### Stored data

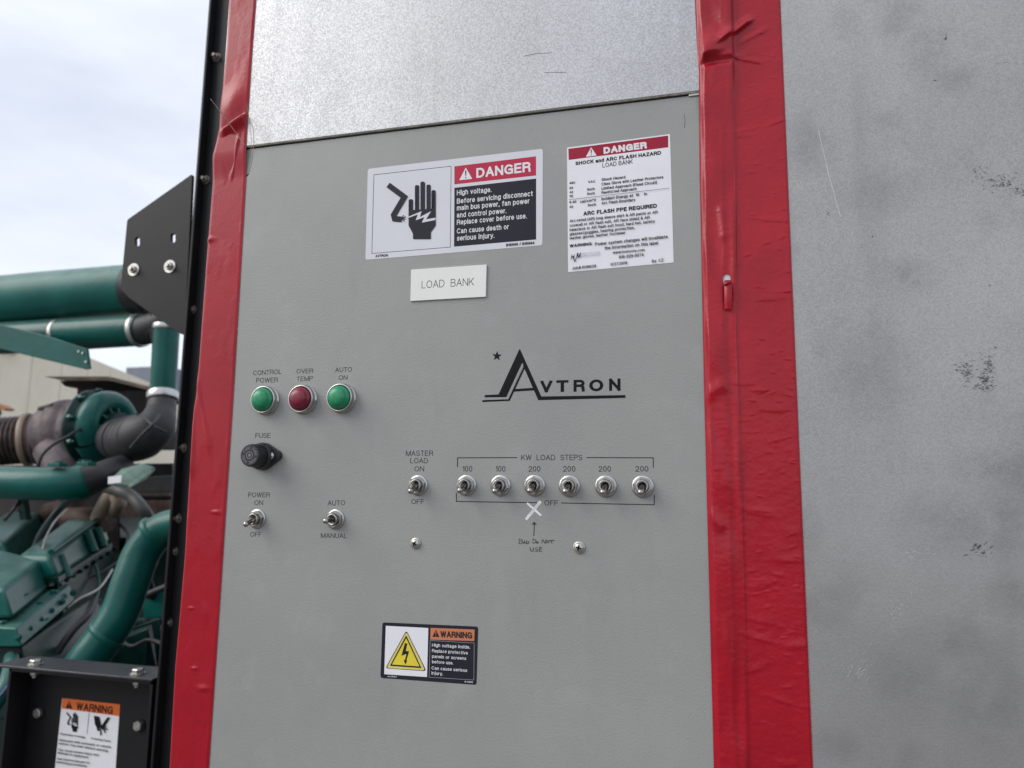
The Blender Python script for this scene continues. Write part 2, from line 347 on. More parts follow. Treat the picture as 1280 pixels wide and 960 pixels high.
# ------------------------------------------------------------------ flat drawing on a plane facing -y
def _G():
    a = lambda *q: ('a',)+q
    U = {
    'A': (.74, [[(0,0),(.5,1),(1,0)],[(.17,.33),(.83,.33)]]),
    'B': (.66, [[(0,.52),(.6,.52),a(.6,.76,.33,.24,-90,90),(0,1),(0,0),(.62,0),a(.62,.26,.38,.26,-90,90)]]),
    'C': (.74, [[a(.52,.5,.52,.5,42,318)]]),
    'D': (.72, [[(0,0),(0,1),(.45,1),a(.45,.5,.55,.5,90,-90),(0,0)]]),
    'E': (.60, [[(1,1),(0,1),(0,0),(1,0)],[(0,.52),(.92,.52)]]),
    'F': (.57, [[(1,1),(0,1),(0,0)],[(0,.50),(.88,.50)]]),
    'G': (.78, [[a(.52,.5,.52,.5,42,270),(.98,.05),(.98,.46),(.58,.46)]]),
    'H': (.68, [[(0,0),(0,1)],[(1,0),(1,1)],[(0,.52),(1,.52)]]),
    'I': (.0, [[(0,0),(0,1)]]),
    'J': (.48, [[(1,1),(1,.3),a(.5,.3,.5,.3,0,-180)]]),
    'K': (.68, [[(0,0),(0,1)],[(1,1),(0,.34)],[(.36,.58),(1,0)]]),
    'L': (.54, [[(0,1),(0,0),(1,0)]]),
    'M': (.84, [[(0,0),(0,1),(.5,0),(1,1),(1,0)]]),
    'N': (.70, [[(0,0),(0,1),(1,0),(1,1)]]),
    'O': (.80, [[a(.5,.5,.5,.5,0,360)]]),
    'P': (.64, [[(0,0),(0,1),(.6,1),a(.6,.74,.4,.26,90,-90),(0,.48)]]),
    'Q': (.80, [[a(.5,.5,.5,.5,0,360)],[(.6,.25),(1,-.05)]]),
    'R': (.68, [[(0,0),(0,1),(.6,1),a(.6,.75,.38,.25,90,-90),(0,.50)],[(.58,.5),a(.62,.32,.33,.18,90,0),(1,0)]]),
    'S': (.64, [[a(.5,.75,.46,.25,20,270),a(.5,.25,.5,.25,90,-165)]]),
    'T': (.64, [[(0,1),(1,1)],[(.5,1),(.5,0)]]),
    'U': (.68, [[(0,1),(0,.34),a(.5,.34,.5,.34,180,360),(1,1)]]),
    'V': (.70, [[(0,1),(.5,0),(1,1)]]),
    'W': (1.0, [[(0,1),(.25,0),(.5,1),(.75,0),(1,1)]]),
    'X': (.70, [[(0,0),(1,1)],[(0,1),(1,0)]]),
    'Y': (.70, [[(0,1),(.5,.42),(1,1)],[(.5,.42),(.5,0)]]),
    'Z': (.62, [[(0,1),(1,1),(0,0),(1,0)]]),
    '0': (.52, [[a(.5,.5,.5,.5,0,360)]]),
    '1': (.24, [[(0,.76),(1,1),(1,0)]]),
    '2': (.52, [[a(.5,.7,.48,.3,175,-30),(0,0),(1,0)]]),
    '3': (.52, [[a(.48,.75,.44,.25,160,-80),a(.48,.27,.52,.27,80,-165)]]),
    '4': (.54, [[(.78,0),(.78,1),(0,.26),(1,.26)]]),
    '5': (.52, [[(.92,1),(.2,1),(.08,.5),a(.48,.32,.52,.32,120,-165)]]),
    '6': (.52, [[a(.5,.31,.5,.31,180,-180),a(.55,.5,.55,.5,180,50)]]),
    '7': (.50, [[(0,1),(1,1),(.35,0)]]),
    '8': (.52, [[a(.5,.27,.5,.27,0,360)],[a(.5,.77,.43,.23,0,360)]]),
    '9': (.52, [[a(.5,.69,.5,.31,0,360),a(.45,.5,.55,.5,0,-130)]]),
    'a': (.50, [[a(.46,.52,.42,.22,165,0),(.90,.12),(1,0)],[(.9,.42),a(.38,.20,.38,.20,80,290),(.9,.2)]]),
    'b': (.52, [[(0,0),(0,1)],[a(.5,.37,.5,.37,180,-180)]]),
    'c': (.48, [[a(.52,.37,.52,.37,45,315)]]),
    'd': (.52, [[(1,0),(1,1)],[a(.5,.37,.5,.37,0,360)]]),
    'e': (.52, [[(0,.38),(1,.38),a(.5,.37,.5,.37,0,325)]]),
    'f': (.36, [[(.42,0),(.42,.8),a(.95,.8,.53,.2,180,95)],[(0,.72),(1,.72)]]),
    'g': (.52, [[a(.5,.37,.5,.37,0,360)],[(1,.74),(1,-.05),a(.5,-.05,.5,.22,0,-165)]]),
    'h': (.48, [[(0,0),(0,1)],[(0,.46),a(.5,.46,.5,.28,180,0),(1,0)]]),
    'i': (.0, [[(0,0),(0,.74)],[(0,.90),(0,1.04)]]),
    'j': (.14, [[(1,.74),(1,-.1),(0,-.26)],[(1,.92),(1,1.02)]]),
    'k': (.46, [[(0,0),(0,1)],[(.95,.74),(0,.22)],[(.35,.44),(1,0)]]),
    'l': (.0, [[(0,0),(0,1)]]),
    'm': (.80, [[(0,0),(0,.74)],[(0,.5),a(.25,.5,.25,.24,180,0),(.5,0)],[(.5,.5),a(.75,.5,.25,.24,180,0),(1,0)]]),
    'n': (.48, [[(0,0),(0,.74)],[(0,.46),a(.5,.46,.5,.28,180,0),(1,0)]]),
    'o': (.53, [[a(.5,.37,.5,.37,0,360)]]),
    'p': (.52, [[(0,-.27),(0,.74)],[a(.5,.37,.5,.37,180,-180)]]),
    'q': (.52, [[(1,-.27),(1,.74)],[a(.5,.37,.5,.37,0,360)]]),
    'r': (.28, [[(0,0),(0,.74)],[(0,.42),a(.95,.42,.95,.30,180,90)]]),
    's': (.45, [[a(.5,.555,.46,.185,20,270),a(.5,.185,.5,.185,90,-165)]]),
    't': (.36, [[(.42,.96),(.42,.16),a(.85,.16,.43,.16,180,280)],[(0,.72),(1,.72)]]),
    'u': (.48, [[(0,.74),(0,.28),a(.5,.28,.5,.28,180,360)],[(1,.74),(1,0)]]),
    'v': (.50, [[(0,.74),(.5,0),(1,.74)]]),
    'w': (.74, [[(0,.74),(.25,0),(.5,.74),(.75,0),(1,.74)]]),
    'x': (.50, [[(0,.74),(1,0)],[(0,0),(1,.74)]]),
    'y': (.50, [[(0,.74),(.52,0)],[(1,.74),(.42,-.2),(.1,-.26)]]),
    'z': (.46, [[(0,.74),(1,.74),(0,0),(1,0)]]),
    '.': (.0, [[(0,-.09),(0,.10)]]), ',': (.06, [[(1,.06),(1,-.02),(0,-.16)]]), ':': (.0, [[(0,-.03),(0,.06)],[(0,.60),(0,.70)]]),
    '-': (.26, [[(0,.38),(1,.38)]]), '/': (.36, [[(0,-.05),(1,1.05)]]), '(': (.16, [[(1,1.05),a(1.6,.45,1.6,.62,155,205),(1,-.2)]]),
    ')': (.16, [[(0,1.05),a(-.6,.45,1.6,.62,25,-25),(0,-.2)]]), '^': (.36, [[(0,.6),(.5,1),(1,.6)]]),
    '#': (.50, [[(.2,0),(.4,1)],[(.65,0),(.85,1)],[(0,.33),(.95,.33)],[(.08,.68),(1,.68)]]),
    '&': (.64, [[(1,0),(.25,.68),a(.45,.82,.22,.18,210,-40),(.2,.45),a(.4,.24,.38,.24,140,270),(.75,.15),(.98,.45)]]),
    }
    return U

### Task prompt
Reproduce each line exactly, please, except for any pictures.

### Solved exercise
The Blender Python script for this scene continues. Write part 2, from line 347 on. More parts follow. Treat the picture as 1280 pixels wide and 960 pixels high.
# ------------------------------------------------------------------ flat drawing on a plane facing -y
def _G():
    a = lambda *q: ('a',)+q
    U = {
    'A': (.74, [[(0,0),(.5,1),(1,0)],[(.17,.33),(.83,.33)]]),
    'B': (.66, [[(0,.52),(.6,.52),a(.6,.76,.33,.24,-90,90),(0,1),(0,0),(.62,0),a(.62,.26,.38,.26,-90,90)]]),
    'C': (.74, [[a(.52,.5,.52,.5,42,318)]]),
    'D': (.72, [[(0,0),(0,1),(.45,1),a(.45,.5,.55,.5,90,-90),(0,0)]]),
    'E': (.60, [[(1,1),(0,1),(0,0),(1,0)],[(0,.52),(.92,.52)]]),
    'F': (.57, [[(1,1),(0,1),(0,0)],[(0,.50),(.88,.50)]]),
    'G': (.78, [[a(.52,.5,.52,.5,42,270),(.98,.05),(.98,.46),(.58,.46)]]),
    'H': (.68, [[(0,0),(0,1)],[(1,0),(1,1)],[(0,.52),(1,.52)]]),
    'I': (.0, [[(0,0),(0,1)]]),
    'J': (.48, [[(1,1),(1,.3),a(.5,.3,.5,.3,0,-180)]]),
    'K': (.68, [[(0,0),(0,1)],[(1,1),(0,.34)],[(.36,.58),(1,0)]]),
    'L': (.54, [[(0,1),(0,0),(1,0)]]),
    'M': (.84, [[(0,0),(0,1),(.5,0),(1,1),(1,0)]]),
    'N': (.70, [[(0,0),(0,1),(1,0),(1,1)]]),
    'O': (.80, [[a(.5,.5,.5,.5,0,360)]]),
    'P': (.64, [[(0,0),(0,1),(.6,1),a(.6,.74,.4,.26,90,-90),(0,.48)]]),
    'Q': (.80, [[a(.5,.5,.5,.5,0,360)],[(.6,.25),(1,-.05)]]),
    'R': (.68, [[(0,0),(0,1),(.6,1),a(.6,.75,.38,.25,90,-90),(0,.50)],[(.58,.5),a(.62,.32,.33,.18,90,0),(1,0)]]),
    'S': (.64, [[a(.5,.75,.46,.25,20,270),a(.5,.25,.5,.25,90,-165)]]),
    'T': (.64, [[(0,1),(1,1)],[(.5,1),(.5,0)]]),
    'U': (.68, [[(0,1),(0,.34),a(.5,.34,.5,.34,180,360),(1,1)]]),
    'V': (.70, [[(0,1),(.5,0),(1,1)]]),
    'W': (1.0, [[(0,1),(.25,0),(.5,1),(.75,0),(1,1)]]),
    'X': (.70, [[(0,0),(1,1)],[(0,1),(1,0)]]),
    'Y': (.70, [[(0,1),(.5,.42),(1,1)],[(.5,.42),(.5,0)]]),
    'Z': (.62, [[(0,1),(1,1),(0,0),(1,0)]]),
    '0': (.52, [[a(.5,.5,.5,.5,0,360)]]),
    '1': (.24, [[(0,.76),(1,1),(1,0)]]),
    '2': (.52, [[a(.5,.7,.48,.3,175,-30),(0,0),(1,0)]]),
    '3': (.52, [[a(.48,.75,.44,.25,160,-80),a(.48,.27,.52,.27,80,-165)]]),
    '4': (.54, [[(.78,0),(.78,1),(0,.26),(1,.26)]]),
    '5': (.52, [[(.92,1),(.2,1),(.08,.5),a(.48,.32,.52,.32,120,-165)]]),
    '6': (.52, [[a(.5,.31,.5,.31,180,-180),a(.55,.5,.55,.5,180,50)]]),
    '7': (.50, [[(0,1),(1,1),(.35,0)]]),
    '8': (.52, [[a(.5,.27,.5,.27,0,360)],[a(.5,.77,.43,.23,0,360)]]),
    '9': (.52, [[a(.5,.69,.5,.31,0,360),a(.45,.5,.55,.5,0,-130)]]),
    'a': (.50, [[a(.46,.52,.42,.22,165,0),(.90,.12),(1,0)],[(.9,.42),a(.38,.20,.38,.20,80,290),(.9,.2)]]),
    'b': (.52, [[(0,0),(0,1)],[a(.5,.37,.5,.37,180,-180)]]),
    'c': (.48, [[a(.52,.37,.52,.37,45,315)]]),
    'd': (.52, [[(1,0),(1,1)],[a(.5,.37,.5,.37,0,360)]]),
    'e': (.52, [[(0,.38),(1,.38),a(.5,.37,.5,.37,0,325)]]),
    'f': (.36, [[(.42,0),(.42,.8),a(.95,.8,.53,.2,180,95)],[(0,.72),(1,.72)]]),
    'g': (.52, [[a(.5,.37,.5,.37,0,360)],[(1,.74),(1,-.05),a(.5,-.05,.5,.22,0,-165)]]),
    'h': (.48, [[(0,0),(0,1)],[(0,.46),a(.5,.46,.5,.28,180,0),(1,0)]]),
    'i': (.0, [[(0,0),(0,.74)],[(0,.90),(0,1.04)]]),
    'j': (.14, [[(1,.74),(1,-.1),(0,-.26)],[(1,.92),(1,1.02)]]),
    'k': (.46, [[(0,0),(0,1)],[(.95,.74),(0,.22)],[(.35,.44),(1,0)]]),
    'l': (.0, [[(0,0),(0,1)]]),
    'm': (.80, [[(0,0),(0,.74)],[(0,.5),a(.25,.5,.25,.24,180,0),(.5,0)],[(.5,.5),a(.75,.5,.25,.24,180,0),(1,0)]]),
    'n': (.48, [[(0,0),(0,.74)],[(0,.46),a(.5,.46,.5,.28,180,0),(1,0)]]),
    'o': (.53, [[a(.5,.37,.5,.37,0,360)]]),
    'p': (.52, [[(0,-.27),(0,.74)],[a(.5,.37,.5,.37,180,-180)]]),
    'q': (.52, [[(1,-.27),(1,.74)],[a(.5,.37,.5,.37,0,360)]]),
    'r': (.28, [[(0,0),(0,.74)],[(0,.42),a(.95,.42,.95,.30,180,90)]]),
    's': (.45, [[a(.5,.555,.46,.185,20,270),a(.5,.185,.5,.185,90,-165)]]),
    't': (.36, [[(.42,.96),(.42,.16),a(.85,.16,.43,.16,180,280)],[(0,.72),(1,.72)]]),
    'u': (.48, [[(0,.74),(0,.28),a(.5,.28,.5,.28,180,360)],[(1,.74),(1,0)]]),
    'v': (.50, [[(0,.74),(.5,0),(1,.74)]]),
    'w': (.74, [[(0,.74),(.25,0),(.5,.74),(.75,0),(1,.74)]]),
    'x': (.50, [[(0,.74),(1,0)],[(0,0),(1,.74)]]),
    'y': (.50, [[(0,.74),(.52,0)],[(1,.74),(.42,-.2),(.1,-.26)]]),
    'z': (.46, [[(0,.74),(1,.74),(0,0),(1,0)]]),
    '.': (.0, [[(0,-.09),(0,.10)]]), ',': (.06, [[(1,.06),(1,-.02),(0,-.16)]]), ':': (.0, [[(0,-.03),(0,.06)],[(0,.60),(0,.70)]]),
    '-': (.26, [[(0,.38),(1,.38)]]), '/': (.36, [[(0,-.05),(1,1.05)]]), '(': (.16, [[(1,1.05),a(1.6,.45,1.6,.62,155,205),(1,-.2)]]),
    ')': (.16, [[(0,1.05),a(-.6,.45,1.6,.62,25,-25),(0,-.2)]]), '^': (.36, [[(0,.6),(.5,1),(1,.6)]]),
    '#': (.50, [[(.2,0),(.4,1)],[(.65,0),(.85,1)],[(0,.33),(.95,.33)],[(.08,.68),(1,.68)]]),
    '&': (.64, [[(1,0),(.25,.68),a(.45,.82,.22,.18,210,-40),(.2,.45),a(.4,.24,.38,.24,140,270),(.75,.15),(.98,.45)]]),
    }
    return U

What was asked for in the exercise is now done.